Manifold Fractional Harmonic Transform for 3D Point Clouds

Abstract

Point clouds can be regarded as discrete samples of smooth manifolds and are typically analyzed via the eigenfunctions of the Laplace-Beltrami operator. This paper extends manifold spectral analysis to the fractional domain, enabling continuous interpolation between the spatial and spectral domains for point cloud data. First, a point cloud manifold fractional harmonic transform (PMFHT) is proposed, with its fundamental properties rigorously derived, along with the associated convolution, correlation, and sampling theorems.
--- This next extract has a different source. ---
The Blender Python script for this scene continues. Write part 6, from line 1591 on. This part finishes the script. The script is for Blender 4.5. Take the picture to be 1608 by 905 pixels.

These theoretical results establish a solid foundation for stable fractional-order spectral representation on manifolds. Second, within the PMFHT framework, two representative algorithms are developed. On the one hand, by integrating multi-order PMFHT with chaotic phase modulation, a point cloud encryption scheme is constructed, characterized by a large key space and high sensitivity to key perturbations. On the other hand, an optimal filter is designed in the fractional manifold spectral domain, leading to a maritime target detection method specifically tailored for point cloud data, which effectively suppresses sea clutter while preserving weak target energy under low signal-to-clutter ratio conditions. Finally, experiments on measured data validate the effectiveness of the proposed algorithms.